BEGIN

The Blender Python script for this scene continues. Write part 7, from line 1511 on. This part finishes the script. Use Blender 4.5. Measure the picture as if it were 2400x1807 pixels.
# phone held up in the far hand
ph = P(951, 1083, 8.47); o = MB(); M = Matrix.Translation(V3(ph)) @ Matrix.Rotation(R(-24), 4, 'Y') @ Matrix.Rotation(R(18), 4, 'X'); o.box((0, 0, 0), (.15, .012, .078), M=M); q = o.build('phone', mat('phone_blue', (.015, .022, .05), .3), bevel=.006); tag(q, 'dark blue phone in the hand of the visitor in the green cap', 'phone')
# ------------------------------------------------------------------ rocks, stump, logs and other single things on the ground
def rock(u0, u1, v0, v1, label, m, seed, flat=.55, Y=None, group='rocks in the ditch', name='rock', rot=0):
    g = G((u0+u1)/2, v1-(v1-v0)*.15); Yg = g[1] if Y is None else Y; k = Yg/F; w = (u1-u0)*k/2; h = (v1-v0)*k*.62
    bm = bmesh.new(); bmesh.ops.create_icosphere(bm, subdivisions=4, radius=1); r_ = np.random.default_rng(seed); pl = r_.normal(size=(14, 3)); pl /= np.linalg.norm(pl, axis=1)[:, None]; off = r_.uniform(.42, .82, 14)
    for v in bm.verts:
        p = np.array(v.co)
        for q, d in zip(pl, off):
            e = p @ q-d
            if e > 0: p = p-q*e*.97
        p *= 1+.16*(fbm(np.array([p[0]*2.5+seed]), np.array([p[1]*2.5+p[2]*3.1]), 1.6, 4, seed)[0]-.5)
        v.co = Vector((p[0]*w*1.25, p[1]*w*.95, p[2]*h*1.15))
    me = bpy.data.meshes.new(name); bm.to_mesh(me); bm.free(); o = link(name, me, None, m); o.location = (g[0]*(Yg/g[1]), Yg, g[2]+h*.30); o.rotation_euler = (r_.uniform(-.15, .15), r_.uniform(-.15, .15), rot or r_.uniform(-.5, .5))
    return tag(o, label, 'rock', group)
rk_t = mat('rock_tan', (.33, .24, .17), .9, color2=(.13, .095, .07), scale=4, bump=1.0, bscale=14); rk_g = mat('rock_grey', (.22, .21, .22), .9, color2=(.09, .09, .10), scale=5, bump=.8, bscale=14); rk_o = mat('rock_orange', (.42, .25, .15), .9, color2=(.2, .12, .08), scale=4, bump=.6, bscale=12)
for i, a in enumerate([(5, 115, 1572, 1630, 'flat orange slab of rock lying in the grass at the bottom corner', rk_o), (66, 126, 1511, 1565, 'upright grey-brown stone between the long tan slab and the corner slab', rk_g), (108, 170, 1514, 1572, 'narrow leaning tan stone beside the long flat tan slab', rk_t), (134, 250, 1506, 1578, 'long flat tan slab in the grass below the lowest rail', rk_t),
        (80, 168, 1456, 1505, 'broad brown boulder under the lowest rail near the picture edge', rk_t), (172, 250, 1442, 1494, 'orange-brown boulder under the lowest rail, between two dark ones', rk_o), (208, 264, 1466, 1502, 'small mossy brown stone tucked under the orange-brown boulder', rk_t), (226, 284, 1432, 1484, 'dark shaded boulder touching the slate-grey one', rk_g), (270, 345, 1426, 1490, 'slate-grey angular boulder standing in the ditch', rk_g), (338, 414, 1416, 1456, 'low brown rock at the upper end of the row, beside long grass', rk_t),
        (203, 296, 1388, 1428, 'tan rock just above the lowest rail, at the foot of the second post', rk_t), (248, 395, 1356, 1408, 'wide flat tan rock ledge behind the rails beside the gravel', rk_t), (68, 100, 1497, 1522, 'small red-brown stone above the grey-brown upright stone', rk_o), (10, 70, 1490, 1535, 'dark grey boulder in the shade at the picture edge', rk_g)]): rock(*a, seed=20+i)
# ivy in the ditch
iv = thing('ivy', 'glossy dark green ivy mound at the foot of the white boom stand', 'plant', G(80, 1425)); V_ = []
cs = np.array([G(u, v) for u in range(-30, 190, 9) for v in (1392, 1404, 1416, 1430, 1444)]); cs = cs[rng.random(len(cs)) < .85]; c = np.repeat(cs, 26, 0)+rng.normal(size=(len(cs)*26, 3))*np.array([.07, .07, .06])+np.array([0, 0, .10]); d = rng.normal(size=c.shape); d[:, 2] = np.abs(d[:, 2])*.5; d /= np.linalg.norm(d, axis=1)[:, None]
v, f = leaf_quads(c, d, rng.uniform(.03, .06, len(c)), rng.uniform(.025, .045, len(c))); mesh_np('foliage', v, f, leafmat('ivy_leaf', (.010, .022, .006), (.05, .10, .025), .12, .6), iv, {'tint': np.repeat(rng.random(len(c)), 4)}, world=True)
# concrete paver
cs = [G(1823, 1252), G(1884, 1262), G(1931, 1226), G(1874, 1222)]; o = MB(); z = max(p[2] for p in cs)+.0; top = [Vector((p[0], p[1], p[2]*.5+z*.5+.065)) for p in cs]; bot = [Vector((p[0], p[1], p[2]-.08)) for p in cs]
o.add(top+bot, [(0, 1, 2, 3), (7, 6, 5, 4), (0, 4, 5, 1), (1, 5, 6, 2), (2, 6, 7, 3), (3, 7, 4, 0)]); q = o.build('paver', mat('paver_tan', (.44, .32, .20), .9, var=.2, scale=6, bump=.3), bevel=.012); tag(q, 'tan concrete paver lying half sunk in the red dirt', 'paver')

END

## EXERCISE:
Return the listing above word for word.

## OUTPUT FOR THIS TASK:
The Blender Python script for this scene continues. Write part 7, from line 1511 on. This part finishes the script. Use Blender 4.5. Measure the picture as if it were 2400x1807 pixels.
# phone held up in the far hand
ph = P(951, 1083, 8.47); o = MB(); M = Matrix.Translation(V3(ph)) @ Matrix.Rotation(R(-24), 4, 'Y') @ Matrix.Rotation(R(18), 4, 'X'); o.box((0, 0, 0), (.15, .012, .078), M=M); q = o.build('phone', mat('phone_blue', (.015, .022, .05), .3), bevel=.006); tag(q, 'dark blue phone in the hand of the visitor in the green cap', 'phone')
# ------------------------------------------------------------------ rocks, stump, logs and other single things on the ground
def rock(u0, u1, v0, v1, label, m, seed, flat=.55, Y=None, group='rocks in the ditch', name='rock', rot=0):
    g = G((u0+u1)/2, v1-(v1-v0)*.15); Yg = g[1] if Y is None else Y; k = Yg/F; w = (u1-u0)*k/2; h = (v1-v0)*k*.62
    bm = bmesh.new(); bmesh.ops.create_icosphere(bm, subdivisions=4, radius=1); r_ = np.random.default_rng(seed); pl = r_.normal(size=(14, 3)); pl /= np.linalg.norm(pl, axis=1)[:, None]; off = r_.uniform(.42, .82, 14)
    for v in bm.verts:
        p = np.array(v.co)
        for q, d in zip(pl, off):
            e = p @ q-d
            if e > 0: p = p-q*e*.97
        p *= 1+.16*(fbm(np.array([p[0]*2.5+seed]), np.array([p[1]*2.5+p[2]*3.1]), 1.6, 4, seed)[0]-.5)
        v.co = Vector((p[0]*w*1.25, p[1]*w*.95, p[2]*h*1.15))
    me = bpy.data.meshes.new(name); bm.to_mesh(me); bm.free(); o = link(name, me, None, m); o.location = (g[0]*(Yg/g[1]), Yg, g[2]+h*.30); o.rotation_euler = (r_.uniform(-.15, .15), r_.uniform(-.15, .15), rot or r_.uniform(-.5, .5))
    return tag(o, label, 'rock', group)
rk_t = mat('rock_tan', (.33, .24, .17), .9, color2=(.13, .095, .07), scale=4, bump=1.0, bscale=14); rk_g = mat('rock_grey', (.22, .21, .22), .9, color2=(.09, .09, .10), scale=5, bump=.8, bscale=14); rk_o = mat('rock_orange', (.42, .25, .15), .9, color2=(.2, .12, .08), scale=4, bump=.6, bscale=12)
for i, a in enumerate([(5, 115, 1572, 1630, 'flat orange slab of rock lying in the grass at the bottom corner', rk_o), (66, 126, 1511, 1565, 'upright grey-brown stone between the long tan slab and the corner slab', rk_g), (108, 170, 1514, 1572, 'narrow leaning tan stone beside the long flat tan slab', rk_t), (134, 250, 1506, 1578, 'long flat tan slab in the grass below the lowest rail', rk_t),
        (80, 168, 1456, 1505, 'broad brown boulder under the lowest rail near the picture edge', rk_t), (172, 250, 1442, 1494, 'orange-brown boulder under the lowest rail, between two dark ones', rk_o), (208, 264, 1466, 1502, 'small mossy brown stone tucked under the orange-brown boulder', rk_t), (226, 284, 1432, 1484, 'dark shaded boulder touching the slate-grey one', rk_g), (270, 345, 1426, 1490, 'slate-grey angular boulder standing in the ditch', rk_g), (338, 414, 1416, 1456, 'low brown rock at the upper end of the row, beside long grass', rk_t),
        (203, 296, 1388, 1428, 'tan rock just above the lowest rail, at the foot of the second post', rk_t), (248, 395, 1356, 1408, 'wide flat tan rock ledge behind the rails beside the gravel', rk_t), (68, 100, 1497, 1522, 'small red-brown stone above the grey-brown upright stone', rk_o), (10, 70, 1490, 1535, 'dark grey boulder in the shade at the picture edge', rk_g)]): rock(*a, seed=20+i)
# ivy in the ditch
iv = thing('ivy', 'glossy dark green ivy mound at the foot of the white boom stand', 'plant', G(80, 1425)); V_ = []
cs = np.array([G(u, v) for u in range(-30, 190, 9) for v in (1392, 1404, 1416, 1430, 1444)]); cs = cs[rng.random(len(cs)) < .85]; c = np.repeat(cs, 26, 0)+rng.normal(size=(len(cs)*26, 3))*np.array([.07, .07, .06])+np.array([0, 0, .10]); d = rng.normal(size=c.shape); d[:, 2] = np.abs(d[:, 2])*.5; d /= np.linalg.norm(d, axis=1)[:, None]
v, f = leaf_quads(c, d, rng.uniform(.03, .06, len(c)), rng.uniform(.025, .045, len(c))); mesh_np('foliage', v, f, leafmat('ivy_leaf', (.010, .022, .006), (.05, .10, .025), .12, .6), iv, {'tint': np.repeat(rng.random(len(c)), 4)}, world=True)
# concrete paver
cs = [G(1823, 1252), G(1884, 1262), G(1931, 1226), G(1874, 1222)]; o = MB(); z = max(p[2] for p in cs)+.0; top = [Vector((p[0], p[1], p[2]*.5+z*.5+.065)) for p in cs]; bot = [Vector((p[0], p[1], p[2]-.08)) for p in cs]
o.add(top+bot, [(0, 1, 2, 3), (7, 6, 5, 4), (0, 4, 5, 1), (1, 5, 6, 2), (2, 6, 7, 3), (3, 7, 4, 0)]); q = o.build('paver', mat('paver_tan', (.44, .32, .20), .9, var=.2, scale=6, bump=.3), bevel=.012); tag(q, 'tan concrete paver lying half sunk in the red dirt', 'paver')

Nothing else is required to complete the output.